Frankreichs Atomschild ist ein Signal an Putin – kann den Schutz der USA aber nicht ersetzen

Natürlich kann die „Force de frappe“ den viel mächtigeren US-Schutzschirm nicht ersetzen, schon gar nicht auf kurze Sicht. Und was, wenn in Paris einst Marine Le Pen regieren sollte, die erklärtermaßen gar nichts davon hält, Frankreichs Atomstreitmacht auch in den Dienst anderer Länder zu stellen?

Bis auf Weiteres bleibt Deutschland auf die USA angewiesen, doch ist es wichtig, sich mit den beiden europäischen Nuklearmächten Frankreich und Großbritannien Gedanken über eine künftig gemeinsame atomare Abschreckung zu machen.

Der Vorschlag Frankreichs, den atomaren Schutz auf die EU auszuweiten, sorgt für Ärger im Kreml. © Ludovic Marin/dpa (Montage)

Europa rüstet auf und Deutschland macht mit – Das wird sich Trump auf die Fahne schreiben

Auf Sicht der nächsten Jahre zentral ist allerdings die konventionelle Aufrüstung Europas, die EU-Kommissionschefin Ursula von der Leyen in den Mittelpunkt ihrer zweiten Amtszeit gestellt hat. Ihre gestern auf dem Brüsseler Gipfel gestartete Aufrüstungsagenda ist das europäische Äquivalent zum deutschen „Whatever it takes“ von Friedrich Merz.

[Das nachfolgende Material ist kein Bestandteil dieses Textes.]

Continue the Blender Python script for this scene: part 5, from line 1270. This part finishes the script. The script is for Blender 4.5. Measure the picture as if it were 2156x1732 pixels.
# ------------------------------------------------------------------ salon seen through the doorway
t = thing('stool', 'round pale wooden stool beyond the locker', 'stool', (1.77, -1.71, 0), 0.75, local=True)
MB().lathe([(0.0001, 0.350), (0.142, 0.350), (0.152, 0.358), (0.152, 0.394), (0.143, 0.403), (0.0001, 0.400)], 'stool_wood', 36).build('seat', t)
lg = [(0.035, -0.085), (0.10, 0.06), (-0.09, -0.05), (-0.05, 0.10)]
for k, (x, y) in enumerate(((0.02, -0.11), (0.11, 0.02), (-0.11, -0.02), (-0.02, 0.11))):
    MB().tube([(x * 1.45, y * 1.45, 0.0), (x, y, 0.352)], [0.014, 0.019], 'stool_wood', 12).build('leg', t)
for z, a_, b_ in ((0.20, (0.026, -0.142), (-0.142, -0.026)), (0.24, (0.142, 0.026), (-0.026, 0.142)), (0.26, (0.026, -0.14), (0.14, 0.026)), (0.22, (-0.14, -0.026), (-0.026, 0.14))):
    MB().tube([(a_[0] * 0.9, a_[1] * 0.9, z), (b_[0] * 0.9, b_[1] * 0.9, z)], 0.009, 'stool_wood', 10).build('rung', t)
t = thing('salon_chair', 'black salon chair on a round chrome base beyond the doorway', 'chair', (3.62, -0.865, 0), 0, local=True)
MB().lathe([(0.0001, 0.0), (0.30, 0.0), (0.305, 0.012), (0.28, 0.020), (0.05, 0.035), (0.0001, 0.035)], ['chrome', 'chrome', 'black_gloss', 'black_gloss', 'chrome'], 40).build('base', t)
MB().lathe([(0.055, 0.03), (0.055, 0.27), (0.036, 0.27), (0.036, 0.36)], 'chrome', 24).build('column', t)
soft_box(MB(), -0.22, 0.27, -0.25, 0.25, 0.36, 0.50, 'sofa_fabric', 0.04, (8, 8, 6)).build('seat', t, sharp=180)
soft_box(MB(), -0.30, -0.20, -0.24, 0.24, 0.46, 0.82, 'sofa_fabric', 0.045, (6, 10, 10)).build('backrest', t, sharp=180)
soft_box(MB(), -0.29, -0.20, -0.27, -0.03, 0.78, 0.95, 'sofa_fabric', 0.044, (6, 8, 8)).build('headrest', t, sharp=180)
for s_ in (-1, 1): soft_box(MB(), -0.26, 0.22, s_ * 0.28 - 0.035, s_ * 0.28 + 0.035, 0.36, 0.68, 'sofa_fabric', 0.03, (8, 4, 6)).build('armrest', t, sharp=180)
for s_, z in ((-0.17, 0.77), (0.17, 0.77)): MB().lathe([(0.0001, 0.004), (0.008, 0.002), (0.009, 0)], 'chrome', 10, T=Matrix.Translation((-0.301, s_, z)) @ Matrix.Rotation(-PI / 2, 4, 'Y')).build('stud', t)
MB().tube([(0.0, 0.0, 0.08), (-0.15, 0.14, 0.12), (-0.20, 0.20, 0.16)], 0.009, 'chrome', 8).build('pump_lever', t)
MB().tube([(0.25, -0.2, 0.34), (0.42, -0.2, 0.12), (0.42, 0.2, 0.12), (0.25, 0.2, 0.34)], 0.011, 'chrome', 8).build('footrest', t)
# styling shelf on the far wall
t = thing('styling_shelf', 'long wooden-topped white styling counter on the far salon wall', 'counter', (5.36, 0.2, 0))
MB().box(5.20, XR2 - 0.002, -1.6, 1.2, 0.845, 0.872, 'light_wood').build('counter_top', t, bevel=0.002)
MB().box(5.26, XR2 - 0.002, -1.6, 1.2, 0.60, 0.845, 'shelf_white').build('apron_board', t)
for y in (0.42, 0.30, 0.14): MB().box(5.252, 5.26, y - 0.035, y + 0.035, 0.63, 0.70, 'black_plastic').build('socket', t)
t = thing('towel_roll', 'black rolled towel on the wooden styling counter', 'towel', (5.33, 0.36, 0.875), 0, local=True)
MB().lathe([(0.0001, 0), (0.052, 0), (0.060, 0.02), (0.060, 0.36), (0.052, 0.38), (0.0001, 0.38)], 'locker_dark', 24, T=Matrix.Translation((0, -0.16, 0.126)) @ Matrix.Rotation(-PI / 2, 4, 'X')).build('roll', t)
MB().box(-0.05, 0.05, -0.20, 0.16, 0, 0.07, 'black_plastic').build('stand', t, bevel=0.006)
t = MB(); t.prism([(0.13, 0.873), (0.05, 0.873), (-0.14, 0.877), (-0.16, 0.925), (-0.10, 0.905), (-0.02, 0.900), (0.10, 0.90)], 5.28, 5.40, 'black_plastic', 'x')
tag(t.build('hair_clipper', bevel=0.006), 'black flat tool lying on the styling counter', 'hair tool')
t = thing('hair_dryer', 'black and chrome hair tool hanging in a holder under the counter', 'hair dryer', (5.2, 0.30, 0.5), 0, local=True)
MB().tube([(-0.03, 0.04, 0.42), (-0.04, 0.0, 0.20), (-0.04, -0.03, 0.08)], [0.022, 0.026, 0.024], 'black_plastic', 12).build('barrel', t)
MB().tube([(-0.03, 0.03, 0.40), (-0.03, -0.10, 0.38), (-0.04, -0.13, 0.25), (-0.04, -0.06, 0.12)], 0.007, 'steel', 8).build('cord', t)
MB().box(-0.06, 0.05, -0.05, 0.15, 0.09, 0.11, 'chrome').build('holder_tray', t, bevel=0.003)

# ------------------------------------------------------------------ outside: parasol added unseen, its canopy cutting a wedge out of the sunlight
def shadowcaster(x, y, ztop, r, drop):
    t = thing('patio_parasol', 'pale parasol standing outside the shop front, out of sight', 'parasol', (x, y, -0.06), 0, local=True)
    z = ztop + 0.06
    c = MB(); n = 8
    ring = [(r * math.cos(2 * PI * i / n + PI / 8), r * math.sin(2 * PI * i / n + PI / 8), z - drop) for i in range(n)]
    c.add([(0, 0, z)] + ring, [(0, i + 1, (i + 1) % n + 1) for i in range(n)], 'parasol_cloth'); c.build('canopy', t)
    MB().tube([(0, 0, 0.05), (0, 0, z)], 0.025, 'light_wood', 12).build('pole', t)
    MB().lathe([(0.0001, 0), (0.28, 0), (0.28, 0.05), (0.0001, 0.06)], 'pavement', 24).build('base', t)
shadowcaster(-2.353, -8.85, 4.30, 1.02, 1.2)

Sie soll sicherstellen, dass Putin, wenn er mit der Ukraine fertig ist und seine Kriegsarsenale in einigen Jahren wieder gefüllt sind, nicht andere Länder unter Gewaltandrohung oder zunächst niederschwelligen Aggressionsakten gefügig machen kann, ohne mit einer entschlossenen Antwort rechnen zu müssen. Trump mag die EU nicht. Trotzdem wird er schon bald überall damit prahlen, wie er den parasitären Europäern Beine gemacht hat. Andere Erfolge hat er bisher ja auch nicht vorzuweisen.